* _Task directions_
Reproduce nothing but the lines from the start of the material through the line that includes "rng.uniform(.018, .03, len(lc)), .9, M_leafb); lf.parent = t", both ends included, and omit every picture.

▼▼▼

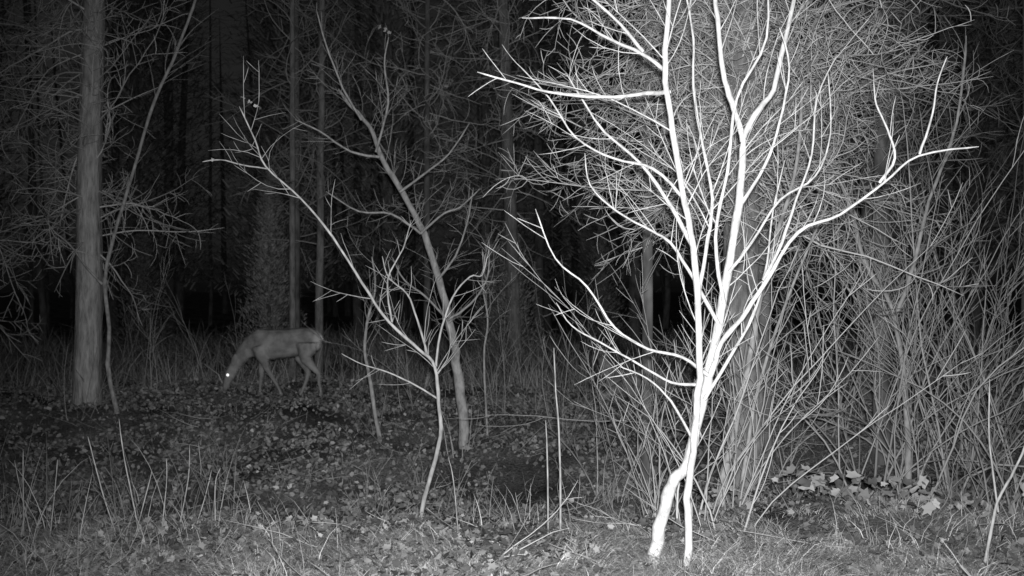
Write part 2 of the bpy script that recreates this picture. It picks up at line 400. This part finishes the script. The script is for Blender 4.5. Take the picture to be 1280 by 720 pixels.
# ------------------------------------------------------------------ centre saplings
PC = dict(wander=.07, trop=1.1, dens=8, ratio=.42, ang=(30, 62), curl=1.4, rmin=.0019, lmin=.07, rr=.8)
E = PixelPlane(6.2); B = Tubes()
E.limb(B, [(521, 660), (533, 605), (549, 548), (549, 500), (545, 458), (524, 436), (490, 402), (455, 352), (420, 297), (385, 252), (345, 215), (325, 180), (311, 140)], 3.1, .8, 0, -.2, 8, PC, 2, .3, 8, .5, root=True)
E.limb(B, [(545, 458), (553, 420), (562, 372), (588, 342), (600, 345), (608, 320)], 1.8, .7, 0, .2, 6, PC, 2, .2, 10, .35)
E.limb(B, [(535, 445), (520, 400), (505, 365), (480, 345), (470, 320)], 1.7, .7, 0, .25, 6, PC, 2, .2, 10, .35)
E.limb(B, [(490, 402), (480, 350), (500, 310), (510, 270)], 1.5, .7, 0, .25, 6, PC, 2, .2, 10, .3)
E.limb(B, [(549, 500), (520, 480), (485, 462), (455, 452), (430, 440)], 1.4, .6, 0, -.1, 6, PC, 1, .2, 7, .3)
E.limb(B, [(345, 215), (310, 212), (285, 205), (262, 206)], 1.1, .7, -.15, -.15, 6, PC, 1, .2, 6, .2)
t = B.build('bare_sapling_tree', M_mid)
E.Y = 6.05
lc = [E(u, v) for (u, v) in [(312, 128), (320, 133), (327, 138), (333, 140), (268, 205), (276, 204)]]
lf = leaves('leaves', np.array([tuple(a) for a in lc]), rng.uniform(.018, .03, len(lc)), .9, M_leafb); lf.parent = t

PC2 = dict(PC, rmin=.0026, dens=7.5)
E = PixelPlane(9.8); B = Tubes()
E.limb(B, [(582, 556), (576, 500), (568, 440), (560, 400), (547, 350), (526, 292), (500, 240), (474, 196), (452, 150), (430, 118), (412, 100)], 7.2, 1.8, 0, .5, 12, PC2, 2, .2, 7, .8, root=True, jit=.01)
for pts in ([(547, 350), (570, 320), (585, 280), (590, 235)], [(500, 240), (530, 215), (560, 190), (585, 150)], [(470, 190), (485, 130), (482, 80), (485, 45)],
            [(560, 400), (590, 380), (608, 350), (612, 315)], [(526, 292), (555, 268), (575, 262), (600, 240)], [(560, 400), (530, 370), (505, 350), (490, 320)],
            [(526, 292), (490, 270), (450, 265), (410, 240)], [(474, 196), (440, 190), (400, 165), (370, 150)], [(452, 150), (430, 110), (410, 60), (400, 20)]):
    E.limb(B, pts, 1.8, .8, 0, random.uniform(-.3, .3), 6, PC2, 2, .1, 10)
t = B.build('leaning_rowan_tree', M_mid)
lc = [E(u, v, -.2) for (u, v) in [(478, 40), (484, 44), (490, 47), (487, 52), (566, 108), (560, 112)]]
lf = leaves('leaves', np.array([tuple(a) for a in lc]), rng.uniform(.03, .05, len(lc)), .9, M_leafb); lf.parent = t
E = PixelPlane(10.2); B = Tubes()
E.limb(B, [(476, 520), (464, 480), (456, 440), (459, 400), (468, 360), (462, 320)], 3, 1, 0, .1, 8, PC2, 2, .3, root=True)
E.limb(B, [(610, 500), (605, 450), (612, 400), (602, 350), (610, 300)], 1.6, .8, 0, .1, 8, PC2, 2, .3, root=True)
B.build('bare_sapling_tree', M_mid)

# ------------------------------------------------------------------ left trees
PP = dict(wander=.10, trop=.14, dens=8, ratio=.45, ang=(30, 65), curl=2.4, rmin=.0034, lmin=.10)
PQ = dict(PP, rmin=.0045, dens=6)
conifer('pine_tree', -4.48, 11.6, .145, 14, 1.7, 4.6, 58, 1.6, PP, M_dead, lean=(.012, 0), droop=.05, tmat=M_pine)
E = PixelPlane(11.0); B = Tubes()
E.limb(B, [(148, 515), (138, 470), (131, 410), (127, 352), (139, 292), (163, 212), (190, 122), (215, 60), (240, -10), (255, -80)], 3, 1.6, 0, .2, 8, PH, 2, .2, 2.8, .8, root=True, jit=.012)
E.limb(B, [(128, 355), (112, 335), (95, 305), (75, 290)], 1.8, .8, 0, -.2, 6, PH, 2, .2)
B.build('bare_sapling_tree', M_mid)
conifer('pine_tree', -6.6, 12.8, .09, 13, 1.4, 5.0, 50, 1.8, PP, M_dead, droop=.05, tmat=M_dark)
conifer('pine_tree', -3.25, 16.5, .08, 13, 2.0, 6, 34, 1.3, PQ, M_dead2, droop=.1, tmat=M_dark)
conifer('pine_tree', -3.1, 15.5, .05, 13, 2.4, 6, 26, 1.3, PQ, M_dead2, droop=.3, tmat=M_trunk)
conifer('pine_tree', -2.85, 16.2, .065, 13, 1.8, 6.0, 38, 1.5, PQ, M_dead2, droop=.2, tmat=M_trunk, lean=(.01, 0))
conifer('pine_tree', -1.35, 17.5, .06, 14, 2.4, 6.0, 40, 1.6, PQ, M_dead, droop=.1, tmat=M_dark)
conifer('pine_tree', .05, 18, .12, 15, 2.2, 6.2, 48, 1.8, PQ, M_dead, droop=.1, lean=(-.03, 0), tmat=M_trunk)
conifer('pine_tree', 3.9, 12.0, .10, 14, 2.2, 5, 44, 1.6, PP, M_dead2, droop=-.1, tmat=M_dark)
conifer('pine_tree', 5.4, 11.4, .11, 14, 1.6, 5, 36, 1.6, PP, M_dark, droop=-.1)

# young spruces with needles
def spruce(name, x, y, H, R, n=9000, s=1.0, zb=.1, mat=None):
    t = rng.uniform(0, 1, n)**1.1
    nl = max(8, H*5); lay = np.floor(t*nl); a = rng.uniform(0, 2*math.pi, n); ph = _h(lay, lay*0, x)*6.28
    rad = R*(1-t)**.8*np.clip(.62+.38*np.sin(a*4+ph)+.35*(_h(lay, np.floor(a*2), 5)-.5), .1, 1.2)*rng.uniform(.05, 1, n)**.5
    px = x+np.cos(a)*rad; py = y+np.sin(a)*rad
    pz = zb+(H-zb)*(lay+rng.uniform(0, 1, n))/nl-.3*rad+rng.normal(0, .02, n)
    o = blades(name, px, py, rng.uniform(.05, .14, n)*s, rng.uniform(.008, .016, n)*s, rng.uniform(.8, 2.4, n), mat or M_needle, az=a+rng.normal(0, .6, n), z=pz, ts=(0, .5, 1))
    r = .012*H
    B = Tubes(); B.add([Vector((x, y, -.1)), Vector((x, y, H*.5)), Vector((x, y, H))], [r, r*.6, .006], 8)
    tr = B.build('trunk', M_dark); tr.parent = o
spruce('spruce_sapling', -3.85, 17.4, 3.2, .75, 12000, mat=M_needle2)
spruce('spruce_sapling', -.02, 18.2, 2.6, .7, 10000, mat=M_needle2)
spruce('spruce_sapling', -.4, 19.0, 2.2, .5, 6000, mat=M_needle2)
spruce('spruce_sapling', 3.2, 17, 2.6, .8)
spruce('spruce_sapling', -6.4, 19, 2.4, .8)
spruce('spruce_sapling', 1.5, 18.5, 2.3, .8)
for (x, y, H, R) in [(-12.5, 25, 13, 2.2), (-8.6, 25, 14, 2.3), (-4.6, 23, 13, 1.9), (-2.6, 23, 14, 2.1), (-.6, 25, 13, 2.2), (2.6, 23, 14, 2.3), (5.5, 22, 13, 2.2), (9.3, 22, 12, 2.3), (12.5, 25, 13, 2.5), (-10, 32, 15, 3), (-6.5, 31, 15, 3), (1, 32, 15, 3), (8, 32, 15, 3)]:
    spruce('spruce_tree', x, y, H, R, 8000, 3.0, 1.8)

# distant mass of trees
B = Tubes()
PD = dict(wander=.10, trop=.12, dens=3.5, ratio=.42, ang=(30, 65), curl=.8, rmin=.006, lmin=.2)
for k in range(80):
    y = random.uniform(22, 60); x = random.uniform(-1, 1)*(.5*y+5)
    if y < 32 and -.30 < x/y < -.21: continue
    r = random.uniform(.05, .17); z = float(gh(x, y))-.1
    ln = random.gauss(0, .03)
    B.add([Vector((x+ln*h+random.gauss(0, .03), y, z+h)) for h in (0, 1, 3, 6, 10, 15)], [r*1.2, r, r*.9, r*.75, r*.5, r*.1], 8)
    for _ in range(22 if y < 38 else 6):
        zz = random.uniform(1.5, 9); a = random.uniform(0, 2*math.pi)
        grow(B, Vector((x+ln*zz, y, zz)), Vector((math.cos(a), math.sin(a), random.uniform(-.2, .4))), random.uniform(.8, 2.4), .014, 1, PD)
B.build('distant_forest_trees', M_dark)

# ------------------------------------------------------------------ bare stalks in the foreground
E5 = PixelPlane(5.6); B = Tubes()
for pts, r in [([(701, 640), (699, 560), (694, 490), (693, 434)], 1.7), ([(686, 610), (684, 570), (685, 528)], 1.4),
               ([(152, 675), (132, 620), (117, 580), (110, 548)], 1.3), ([(178, 670), (162, 620), (150, 570), (142, 524)], 1.3),
               ([(200, 660), (208, 610), (206, 575)], 1.0), ([(240, 655), (255, 620), (262, 590)], .9), ([(60, 665), (75, 610), (82, 570)], 1.1),
               ([(30, 660), (38, 600), (36, 560)], 1.0), ([(165, 650), (185, 600), (190, 590)], 1.0), ([(575, 640), (566, 600), (560, 570)], 1.0),
               ([(270, 640), (268, 610), (272, 590)], 1.0), ([(220, 660), (232, 600), (228, 560)], .9), ([(45, 670), (20, 620), (8, 580)], .9)]:
    E5.limb(B, pts, r, r*.5, 0, random.uniform(-.1, .1), 5, root=True)
B.build('dry_plant_stalks', M_mid)
E5 = PixelPlane(4.9); B = Tubes()
E5.limb(B, [(1228, 735), (1240, 670), (1250, 630), (1270, 585), (1285, 540), (1300, 480)], 2.4, 1.2, 0, 0, 6, PH, 1, .4, 2, .3, root=True)
E5.limb(B, [(1248, 640), (1238, 590), (1234, 540), (1238, 474)], 1.5, .8, 0, 0, 6)
B.build('bare_sapling_tree', M_mid)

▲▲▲

* _Task solution_
Write part 2 of the bpy script that recreates this picture. It picks up at line 400. This part finishes the script. The script is for Blender 4.5. Take the picture to be 1280 by 720 pixels.
# ------------------------------------------------------------------ centre saplings
PC = dict(wander=.07, trop=1.1, dens=8, ratio=.42, ang=(30, 62), curl=1.4, rmin=.0019, lmin=.07, rr=.8)
E = PixelPlane(6.2); B = Tubes()
E.limb(B, [(521, 660), (533, 605), (549, 548), (549, 500), (545, 458), (524, 436), (490, 402), (455, 352), (420, 297), (385, 252), (345, 215), (325, 180), (311, 140)], 3.1, .8, 0, -.2, 8, PC, 2, .3, 8, .5, root=True)
E.limb(B, [(545, 458), (553, 420), (562, 372), (588, 342), (600, 345), (608, 320)], 1.8, .7, 0, .2, 6, PC, 2, .2, 10, .35)
E.limb(B, [(535, 445), (520, 400), (505, 365), (480, 345), (470, 320)], 1.7, .7, 0, .25, 6, PC, 2, .2, 10, .35)
E.limb(B, [(490, 402), (480, 350), (500, 310), (510, 270)], 1.5, .7, 0, .25, 6, PC, 2, .2, 10, .3)
E.limb(B, [(549, 500), (520, 480), (485, 462), (455, 452), (430, 440)], 1.4, .6, 0, -.1, 6, PC, 1, .2, 7, .3)
E.limb(B, [(345, 215), (310, 212), (285, 205), (262, 206)], 1.1, .7, -.15, -.15, 6, PC, 1, .2, 6, .2)
t = B.build('bare_sapling_tree', M_mid)
E.Y = 6.05
lc = [E(u, v) for (u, v) in [(312, 128), (320, 133), (327, 138), (333, 140), (268, 205), (276, 204)]]
lf = leaves('leaves', np.array([tuple(a) for a in lc]), rng.uniform(.018, .03, len(lc)), .9, M_leafb); lf.parent = t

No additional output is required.